La plus grande mine d’or à la traine…

 

A cet effet, le rapport de l’ORCADE fait le parallèle entre le coût des réalisations de la mine d’or d’Essakane qui est la plus grande mine au Burkina Faso, et ce qu’elle devait payer comme contribution au Fonds minier pendant quatre ans. De 2014 à 2017, la mine d’Essakane a contribué au financement des plans communaux et régionaux de développement selon le tableau ci-dessous:

 

Collectivités 2014 2015 2016 2017 TOTAUX
Commune de Dori 40 000 000 40 000 000 40 000 000 90 000 000 210 000 000
Commune de Falangountou 200 000 000

 

200 000 000

 

200 000 000

 

225 000 000

 

725 000 000

 

Commune de Gorom-Gorom 200 000 000

 

200 000 000

 

200 000 000

 

225 000 000

 

725 000 000

 

Commune de Markoye   8 000 000

 

8 000 000

 

70 000 000

 

78 000 000

 

Conseil régional du Sahel       80 000 000

 

80 000 000

 

Total 440 000 000

 

448 000 000

 

448 000 000

 

690 000 000

 

1 818 000 000

 

Source : Rapport de développement durable de la Mine d’Essakane publié en 2018

 

Selon le tableau, la mine en quatre années, a soutenu les plans communaux et régionaux de développement à hauteur de 1 818 000 000 F CFA. Et pourtant en 2017, elle a fait un chiffre d’affaires de 323 000 000 000 F CFA. En application de 1% sur ce chiffre d’affaires, Essakane doit verser 230 000 000 F CFA au fonds minier de développement local pour la seule année de 2017. Si l’on estime cette somme en quatre années, Essakane devait verser au fonds minier de développement local, environ 12 920 000 000 F CFA.

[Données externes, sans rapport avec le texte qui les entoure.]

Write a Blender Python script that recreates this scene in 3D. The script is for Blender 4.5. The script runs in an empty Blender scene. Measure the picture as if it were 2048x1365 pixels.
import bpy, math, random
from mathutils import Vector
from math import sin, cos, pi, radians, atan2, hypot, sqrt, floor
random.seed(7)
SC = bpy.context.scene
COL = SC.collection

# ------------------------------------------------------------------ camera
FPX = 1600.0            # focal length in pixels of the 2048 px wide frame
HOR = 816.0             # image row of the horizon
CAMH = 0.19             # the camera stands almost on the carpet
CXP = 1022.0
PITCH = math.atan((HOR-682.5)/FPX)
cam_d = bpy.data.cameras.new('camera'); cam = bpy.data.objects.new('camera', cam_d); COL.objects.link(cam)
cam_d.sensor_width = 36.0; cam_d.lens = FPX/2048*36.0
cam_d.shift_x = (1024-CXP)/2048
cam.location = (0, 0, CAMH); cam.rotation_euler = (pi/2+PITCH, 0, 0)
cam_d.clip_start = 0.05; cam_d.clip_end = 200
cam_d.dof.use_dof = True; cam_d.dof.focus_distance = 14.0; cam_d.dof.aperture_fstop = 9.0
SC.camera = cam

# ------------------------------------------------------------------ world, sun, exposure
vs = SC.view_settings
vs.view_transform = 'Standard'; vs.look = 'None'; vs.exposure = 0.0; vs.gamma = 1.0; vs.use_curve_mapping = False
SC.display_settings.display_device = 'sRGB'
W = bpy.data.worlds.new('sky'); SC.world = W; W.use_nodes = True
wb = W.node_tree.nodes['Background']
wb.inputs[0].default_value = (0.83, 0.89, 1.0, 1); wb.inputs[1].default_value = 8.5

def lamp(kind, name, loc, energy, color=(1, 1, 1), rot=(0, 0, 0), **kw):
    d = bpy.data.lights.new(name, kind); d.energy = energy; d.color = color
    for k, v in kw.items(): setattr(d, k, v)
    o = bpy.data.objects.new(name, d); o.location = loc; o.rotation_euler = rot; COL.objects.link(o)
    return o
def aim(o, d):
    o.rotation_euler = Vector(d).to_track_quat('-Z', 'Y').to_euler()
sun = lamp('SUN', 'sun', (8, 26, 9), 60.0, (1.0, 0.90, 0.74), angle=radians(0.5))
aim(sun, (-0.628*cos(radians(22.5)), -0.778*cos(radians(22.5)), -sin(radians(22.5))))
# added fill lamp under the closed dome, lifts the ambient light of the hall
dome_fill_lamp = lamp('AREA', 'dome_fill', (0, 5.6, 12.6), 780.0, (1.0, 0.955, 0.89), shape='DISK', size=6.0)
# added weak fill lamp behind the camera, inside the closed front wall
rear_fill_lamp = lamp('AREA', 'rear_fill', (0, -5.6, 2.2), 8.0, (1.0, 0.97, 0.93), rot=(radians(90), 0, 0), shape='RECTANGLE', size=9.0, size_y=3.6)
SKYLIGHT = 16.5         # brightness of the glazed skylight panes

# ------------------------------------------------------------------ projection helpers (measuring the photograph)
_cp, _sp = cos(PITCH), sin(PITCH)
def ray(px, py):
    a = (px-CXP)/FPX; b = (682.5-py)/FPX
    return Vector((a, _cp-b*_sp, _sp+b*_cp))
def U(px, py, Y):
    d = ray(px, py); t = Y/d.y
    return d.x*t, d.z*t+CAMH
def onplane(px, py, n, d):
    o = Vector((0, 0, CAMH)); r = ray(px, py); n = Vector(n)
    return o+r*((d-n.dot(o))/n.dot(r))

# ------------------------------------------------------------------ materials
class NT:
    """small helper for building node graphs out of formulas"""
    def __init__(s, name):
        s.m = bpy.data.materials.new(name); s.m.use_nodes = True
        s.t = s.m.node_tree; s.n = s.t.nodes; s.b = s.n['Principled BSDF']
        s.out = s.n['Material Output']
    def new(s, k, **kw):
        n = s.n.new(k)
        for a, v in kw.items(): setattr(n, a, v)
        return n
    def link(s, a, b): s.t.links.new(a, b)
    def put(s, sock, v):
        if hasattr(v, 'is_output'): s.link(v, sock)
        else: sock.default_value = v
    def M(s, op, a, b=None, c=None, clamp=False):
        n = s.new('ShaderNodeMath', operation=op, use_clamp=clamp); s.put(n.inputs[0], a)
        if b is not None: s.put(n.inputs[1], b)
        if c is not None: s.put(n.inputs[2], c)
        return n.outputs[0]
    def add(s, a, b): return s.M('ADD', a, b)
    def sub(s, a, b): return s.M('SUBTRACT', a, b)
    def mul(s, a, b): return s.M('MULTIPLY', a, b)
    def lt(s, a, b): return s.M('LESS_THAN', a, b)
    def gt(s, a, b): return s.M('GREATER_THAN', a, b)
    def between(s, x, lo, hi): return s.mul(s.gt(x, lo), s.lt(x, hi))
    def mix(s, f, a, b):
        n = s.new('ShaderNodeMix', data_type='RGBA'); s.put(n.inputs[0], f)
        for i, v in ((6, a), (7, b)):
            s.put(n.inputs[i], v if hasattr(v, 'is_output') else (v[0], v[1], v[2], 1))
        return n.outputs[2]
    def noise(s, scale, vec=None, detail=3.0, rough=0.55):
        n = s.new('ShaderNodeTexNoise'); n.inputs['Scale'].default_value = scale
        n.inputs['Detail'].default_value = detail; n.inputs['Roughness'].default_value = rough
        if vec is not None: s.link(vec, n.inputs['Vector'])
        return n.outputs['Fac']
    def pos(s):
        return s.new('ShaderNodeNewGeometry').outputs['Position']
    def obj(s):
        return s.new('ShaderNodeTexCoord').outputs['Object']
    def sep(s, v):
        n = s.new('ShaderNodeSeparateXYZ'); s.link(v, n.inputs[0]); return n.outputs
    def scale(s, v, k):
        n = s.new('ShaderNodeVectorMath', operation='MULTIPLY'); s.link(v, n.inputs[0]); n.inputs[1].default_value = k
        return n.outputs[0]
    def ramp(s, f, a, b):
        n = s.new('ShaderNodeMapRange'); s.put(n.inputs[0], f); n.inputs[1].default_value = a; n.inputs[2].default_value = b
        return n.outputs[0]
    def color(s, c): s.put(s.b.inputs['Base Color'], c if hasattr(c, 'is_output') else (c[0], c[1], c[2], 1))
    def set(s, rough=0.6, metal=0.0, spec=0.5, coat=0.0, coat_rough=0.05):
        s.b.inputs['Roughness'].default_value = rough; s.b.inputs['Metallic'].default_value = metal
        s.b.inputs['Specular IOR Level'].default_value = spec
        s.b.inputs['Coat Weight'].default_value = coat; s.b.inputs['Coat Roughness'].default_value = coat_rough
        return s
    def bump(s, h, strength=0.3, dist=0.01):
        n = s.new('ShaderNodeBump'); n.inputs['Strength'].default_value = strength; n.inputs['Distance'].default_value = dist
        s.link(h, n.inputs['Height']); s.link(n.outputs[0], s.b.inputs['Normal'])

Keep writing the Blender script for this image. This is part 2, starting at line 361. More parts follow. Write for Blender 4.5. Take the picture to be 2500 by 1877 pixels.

Or, le tableau ci-dessus montre qu’en quatre années, les communes et la Région ont bénéficié seulement de 1 818 000 000 F CFA sur 12 920 000 000 F CFA, soit un manque à gagner de  plus de 11 milliards de F CFA.

 

Sémafo sort du lot

 

En 2018, à l’exception de la mine de Sémafo Bourgou, logé dans la région de l’Est, aucune autre société minière n’a versé un franc. L’Etat quant à lui a payé sa part des 20% du Fonds minier de l’année 2018 qui représente 10 milliards de FCFA. Un sous-comité présidé par Jonas Hien de l’ONG ORCADE, a été mis en place au niveau du ministère des mines et des carrières pour la répartition de l’argent auprès des bénéficiaires. «Nous avons fini la répartition suivant les clés de répartitions. Nous avons tenu une réunion du comité national qui est chargé de suivre le Fonds minier, nous avons validé ses données et nous avons donné quitus au ministère de l’économie et des finances de procéder au transfert des Fonds parce que toutes les 351 communes  du Burkina ont droit à quelque chose ainsi que toutes les 13 régions du Burkina» a déclaré Jonas Hien. A en croire M. Hien, si toutes les sociétés minières avaient payé leur contribution comme il faut pour les années 2017 et 2018, le montant serait autour de 28 milliards FCFA. Pour sa part, le directeur exécutif de la chambre des Mines Paulin Bamouni rassure qu’à partir du 1er janvier 2020, les sociétés minières vont contribuer au Fonds minier à hauteur de 1% comme prévu par le code des mines. «Nous attendons juste la signature du protocole et ce protocole est une façon élégante de sortir du conflit» a-t-il concédé.

En attendant, les populations du Burkina continuent à se poser la question de savoir où va l’argent de leur or.